Perch: Surveillance with a Heart

Make use of that old iPhone (mounting kit not included).
“My biggest challenge is to get people to hang this thing on the wall,” Danny Robinson, CEO of Perch, tells me. And indeed, it is a problem. Behind a really interesting and weird startup idea.
The audio version of this column includes a short interview with Perch CEO Danny Robinson.
Perch is a little app for families that runs on a smartphone persistently. That is, you dedicate an old phone or device to the app, mount said device on a wall in a central location (like the kitchen) and just let it run.

The Perch app can handle ambient cameraphones in several locations.
When someone walks into the camera’s field of view, it automatically starts recording, and then it sends the video it just took to phone of the family member who’s presumably not home (either at work, or traveling).

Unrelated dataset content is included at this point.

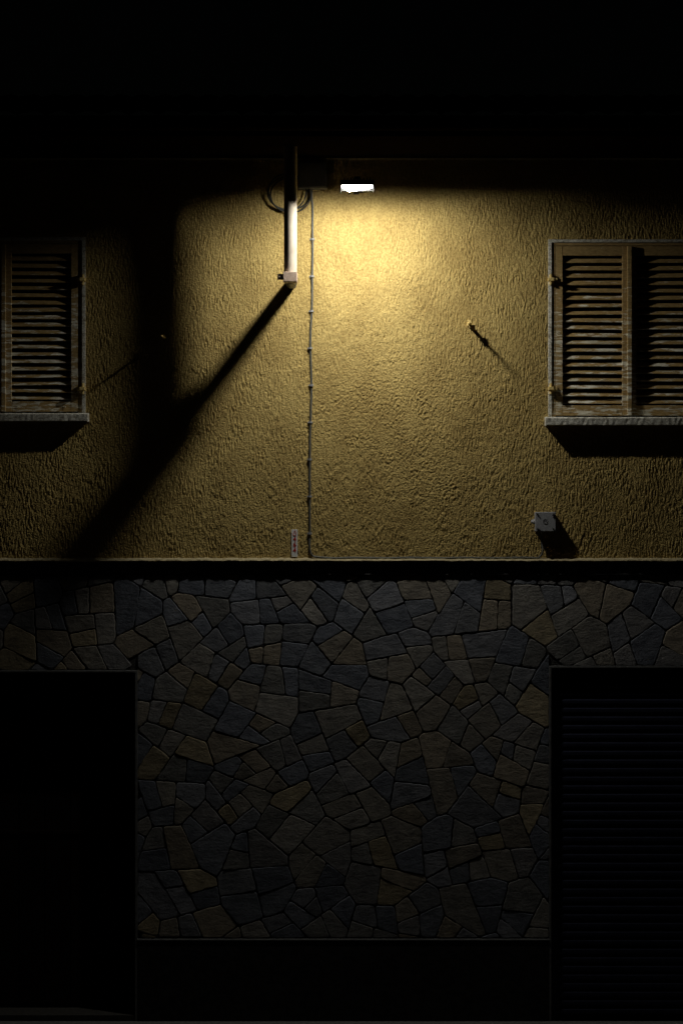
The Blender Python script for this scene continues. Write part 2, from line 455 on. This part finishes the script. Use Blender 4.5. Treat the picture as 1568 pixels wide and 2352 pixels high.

It can tell the difference between an “ambient” video (the kids coming home from school) and a “direct” video of someone sending a message (the kid coming up to the camera and saying, “Hey, Dad, look at the A I got on this test!”). It alerts the remote user differently for the two message types.
Dear old Dad can send messages back, too.
The service is free for consumers, but you have to B.Y.O device. Robinson hopes a dedicated, cheap, branded Android Perch device is in the company’s future. Plans for a paid service are also in the works.
Perch is not Skype or Facetime, Robinson says, since you don’t have to make a call to use it. “We’ve removed the friction,” he says. It’s not a surveillance product, either, although it did start as one (Redhand).
Perch is emotional. Robinson goes Don Draper with the Perch pitch. With it, he says, he can travel far and wide and “The kids feel like I’m there.” He says other early users have been moved to tears by the connection it fosters in their families. If anything, Perch should be compared to the micro-social networking products like Pair, Quilt, and JustFamily. It’s a surveillance guy’s realization that people will pay more attention to, and perhaps more money for, an app that makes them feel not paranoid, but loved.